## To be done
Below is a listing; reproduce each line of it exactly.

## Collected material

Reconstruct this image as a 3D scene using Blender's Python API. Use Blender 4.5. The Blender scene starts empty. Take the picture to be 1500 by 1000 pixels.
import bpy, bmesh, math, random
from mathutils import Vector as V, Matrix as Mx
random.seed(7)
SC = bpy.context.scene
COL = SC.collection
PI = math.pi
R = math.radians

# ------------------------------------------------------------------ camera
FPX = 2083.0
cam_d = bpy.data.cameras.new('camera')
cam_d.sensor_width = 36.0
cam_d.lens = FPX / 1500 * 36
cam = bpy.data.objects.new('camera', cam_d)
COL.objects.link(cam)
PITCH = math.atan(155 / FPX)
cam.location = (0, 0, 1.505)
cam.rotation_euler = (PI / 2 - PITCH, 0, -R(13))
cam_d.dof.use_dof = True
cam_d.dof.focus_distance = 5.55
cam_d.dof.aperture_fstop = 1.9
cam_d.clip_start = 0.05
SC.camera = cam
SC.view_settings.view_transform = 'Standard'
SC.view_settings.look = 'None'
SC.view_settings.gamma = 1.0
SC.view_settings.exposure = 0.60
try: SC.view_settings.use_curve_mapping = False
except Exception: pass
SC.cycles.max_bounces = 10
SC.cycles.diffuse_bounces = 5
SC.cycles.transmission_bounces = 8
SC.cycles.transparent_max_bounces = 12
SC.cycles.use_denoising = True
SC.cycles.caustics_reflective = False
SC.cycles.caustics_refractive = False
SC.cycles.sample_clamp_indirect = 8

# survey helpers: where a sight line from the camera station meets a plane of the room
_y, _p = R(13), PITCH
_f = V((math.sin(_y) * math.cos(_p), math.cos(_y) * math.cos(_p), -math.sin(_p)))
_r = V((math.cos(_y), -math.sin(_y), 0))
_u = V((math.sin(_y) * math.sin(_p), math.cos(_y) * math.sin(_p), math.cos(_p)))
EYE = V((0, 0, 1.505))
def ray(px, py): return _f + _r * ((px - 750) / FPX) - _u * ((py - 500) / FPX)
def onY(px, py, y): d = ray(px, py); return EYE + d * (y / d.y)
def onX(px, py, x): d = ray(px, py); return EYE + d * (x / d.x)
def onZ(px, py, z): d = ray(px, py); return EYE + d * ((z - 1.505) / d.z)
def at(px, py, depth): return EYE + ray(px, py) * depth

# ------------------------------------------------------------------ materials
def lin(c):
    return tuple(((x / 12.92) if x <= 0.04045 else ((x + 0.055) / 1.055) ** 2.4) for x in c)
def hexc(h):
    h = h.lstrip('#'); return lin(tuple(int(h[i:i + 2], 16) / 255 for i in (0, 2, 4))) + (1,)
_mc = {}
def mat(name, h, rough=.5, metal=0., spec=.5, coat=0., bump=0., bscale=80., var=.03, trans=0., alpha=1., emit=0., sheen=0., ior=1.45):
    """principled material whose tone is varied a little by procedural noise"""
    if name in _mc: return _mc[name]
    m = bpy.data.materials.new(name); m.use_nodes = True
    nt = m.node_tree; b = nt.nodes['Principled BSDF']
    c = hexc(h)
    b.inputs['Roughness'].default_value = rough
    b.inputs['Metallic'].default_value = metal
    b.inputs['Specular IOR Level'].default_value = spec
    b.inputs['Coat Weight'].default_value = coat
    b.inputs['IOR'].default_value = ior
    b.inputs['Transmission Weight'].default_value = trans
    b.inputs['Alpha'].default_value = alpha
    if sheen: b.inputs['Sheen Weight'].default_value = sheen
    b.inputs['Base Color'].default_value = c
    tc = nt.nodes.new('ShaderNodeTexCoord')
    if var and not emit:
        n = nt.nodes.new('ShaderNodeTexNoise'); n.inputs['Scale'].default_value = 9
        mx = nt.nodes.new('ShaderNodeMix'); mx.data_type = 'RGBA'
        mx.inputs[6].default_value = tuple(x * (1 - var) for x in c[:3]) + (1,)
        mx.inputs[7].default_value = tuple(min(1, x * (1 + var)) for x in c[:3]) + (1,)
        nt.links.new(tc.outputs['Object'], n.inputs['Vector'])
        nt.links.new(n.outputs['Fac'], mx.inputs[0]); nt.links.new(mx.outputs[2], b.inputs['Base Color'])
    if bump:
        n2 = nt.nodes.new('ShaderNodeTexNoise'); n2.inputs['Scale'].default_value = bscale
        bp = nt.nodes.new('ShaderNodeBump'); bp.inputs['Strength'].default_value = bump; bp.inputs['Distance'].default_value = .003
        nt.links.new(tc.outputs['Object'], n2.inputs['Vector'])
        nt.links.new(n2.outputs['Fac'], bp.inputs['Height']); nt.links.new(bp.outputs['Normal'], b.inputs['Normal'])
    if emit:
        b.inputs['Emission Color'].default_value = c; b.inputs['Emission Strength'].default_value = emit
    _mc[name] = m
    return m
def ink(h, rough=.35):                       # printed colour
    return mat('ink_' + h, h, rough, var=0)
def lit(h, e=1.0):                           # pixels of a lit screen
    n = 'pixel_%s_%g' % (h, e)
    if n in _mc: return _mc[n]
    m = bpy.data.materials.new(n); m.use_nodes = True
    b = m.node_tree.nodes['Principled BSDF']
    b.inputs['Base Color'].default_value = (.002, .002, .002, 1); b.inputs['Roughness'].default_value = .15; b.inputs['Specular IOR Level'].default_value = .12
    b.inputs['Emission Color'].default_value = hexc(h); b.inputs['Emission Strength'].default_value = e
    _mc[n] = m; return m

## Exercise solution
Reconstruct this image as a 3D scene using Blender's Python API. Use Blender 4.5. The Blender scene starts empty. Take the picture to be 1500 by 1000 pixels.
import bpy, bmesh, math, random
from mathutils import Vector as V, Matrix as Mx
random.seed(7)
SC = bpy.context.scene
COL = SC.collection
PI = math.pi
R = math.radians

# ------------------------------------------------------------------ camera
FPX = 2083.0
cam_d = bpy.data.cameras.new('camera')
cam_d.sensor_width = 36.0
cam_d.lens = FPX / 1500 * 36
cam = bpy.data.objects.new('camera', cam_d)
COL.objects.link(cam)
PITCH = math.atan(155 / FPX)
cam.location = (0, 0, 1.505)
cam.rotation_euler = (PI / 2 - PITCH, 0, -R(13))
cam_d.dof.use_dof = True
cam_d.dof.focus_distance = 5.55
cam_d.dof.aperture_fstop = 1.9
cam_d.clip_start = 0.05
SC.camera = cam
SC.view_settings.view_transform = 'Standard'
SC.view_settings.look = 'None'
SC.view_settings.gamma = 1.0
SC.view_settings.exposure = 0.60
try: SC.view_settings.use_curve_mapping = False
except Exception: pass
SC.cycles.max_bounces = 10
SC.cycles.diffuse_bounces = 5
SC.cycles.transmission_bounces = 8
SC.cycles.transparent_max_bounces = 12
SC.cycles.use_denoising = True
SC.cycles.caustics_reflective = False
SC.cycles.caustics_refractive = False
SC.cycles.sample_clamp_indirect = 8

# survey helpers: where a sight line from the camera station meets a plane of the room
_y, _p = R(13), PITCH
_f = V((math.sin(_y) * math.cos(_p), math.cos(_y) * math.cos(_p), -math.sin(_p)))
_r = V((math.cos(_y), -math.sin(_y), 0))
_u = V((math.sin(_y) * math.sin(_p), math.cos(_y) * math.sin(_p), math.cos(_p)))
EYE = V((0, 0, 1.505))
def ray(px, py): return _f + _r * ((px - 750) / FPX) - _u * ((py - 500) / FPX)
def onY(px, py, y): d = ray(px, py); return EYE + d * (y / d.y)
def onX(px, py, x): d = ray(px, py); return EYE + d * (x / d.x)
def onZ(px, py, z): d = ray(px, py); return EYE + d * ((z - 1.505) / d.z)
def at(px, py, depth): return EYE + ray(px, py) * depth

# ------------------------------------------------------------------ materials
def lin(c):
    return tuple(((x / 12.92) if x <= 0.04045 else ((x + 0.055) / 1.055) ** 2.4) for x in c)
def hexc(h):
    h = h.lstrip('#'); return lin(tuple(int(h[i:i + 2], 16) / 255 for i in (0, 2, 4))) + (1,)
_mc = {}
def mat(name, h, rough=.5, metal=0., spec=.5, coat=0., bump=0., bscale=80., var=.03, trans=0., alpha=1., emit=0., sheen=0., ior=1.45):
    """principled material whose tone is varied a little by procedural noise"""
    if name in _mc: return _mc[name]
    m = bpy.data.materials.new(name); m.use_nodes = True
    nt = m.node_tree; b = nt.nodes['Principled BSDF']
    c = hexc(h)
    b.inputs['Roughness'].default_value = rough
    b.inputs['Metallic'].default_value = metal
    b.inputs['Specular IOR Level'].default_value = spec
    b.inputs['Coat Weight'].default_value = coat
    b.inputs['IOR'].default_value = ior
    b.inputs['Transmission Weight'].default_value = trans
    b.inputs['Alpha'].default_value = alpha
    if sheen: b.inputs['Sheen Weight'].default_value = sheen
    b.inputs['Base Color'].default_value = c
    tc = nt.nodes.new('ShaderNodeTexCoord')
    if var and not emit:
        n = nt.nodes.new('ShaderNodeTexNoise'); n.inputs['Scale'].default_value = 9
        mx = nt.nodes.new('ShaderNodeMix'); mx.data_type = 'RGBA'
        mx.inputs[6].default_value = tuple(x * (1 - var) for x in c[:3]) + (1,)
        mx.inputs[7].default_value = tuple(min(1, x * (1 + var)) for x in c[:3]) + (1,)
        nt.links.new(tc.outputs['Object'], n.inputs['Vector'])
        nt.links.new(n.outputs['Fac'], mx.inputs[0]); nt.links.new(mx.outputs[2], b.inputs['Base Color'])
    if bump:
        n2 = nt.nodes.new('ShaderNodeTexNoise'); n2.inputs['Scale'].default_value = bscale
        bp = nt.nodes.new('ShaderNodeBump'); bp.inputs['Strength'].default_value = bump; bp.inputs['Distance'].default_value = .003
        nt.links.new(tc.outputs['Object'], n2.inputs['Vector'])
        nt.links.new(n2.outputs['Fac'], bp.inputs['Height']); nt.links.new(bp.outputs['Normal'], b.inputs['Normal'])
    if emit:
        b.inputs['Emission Color'].default_value = c; b.inputs['Emission Strength'].default_value = emit
    _mc[name] = m
    return m
def ink(h, rough=.35):                       # printed colour
    return mat('ink_' + h, h, rough, var=0)
def lit(h, e=1.0):                           # pixels of a lit screen
    n = 'pixel_%s_%g' % (h, e)
    if n in _mc: return _mc[n]
    m = bpy.data.materials.new(n); m.use_nodes = True
    b = m.node_tree.nodes['Principled BSDF']
    b.inputs['Base Color'].default_value = (.002, .002, .002, 1); b.inputs['Roughness'].default_value = .15; b.inputs['Specular IOR Level'].default_value = .12
    b.inputs['Emission Color'].default_value = hexc(h); b.inputs['Emission Strength'].default_value = e
    _mc[n] = m; return m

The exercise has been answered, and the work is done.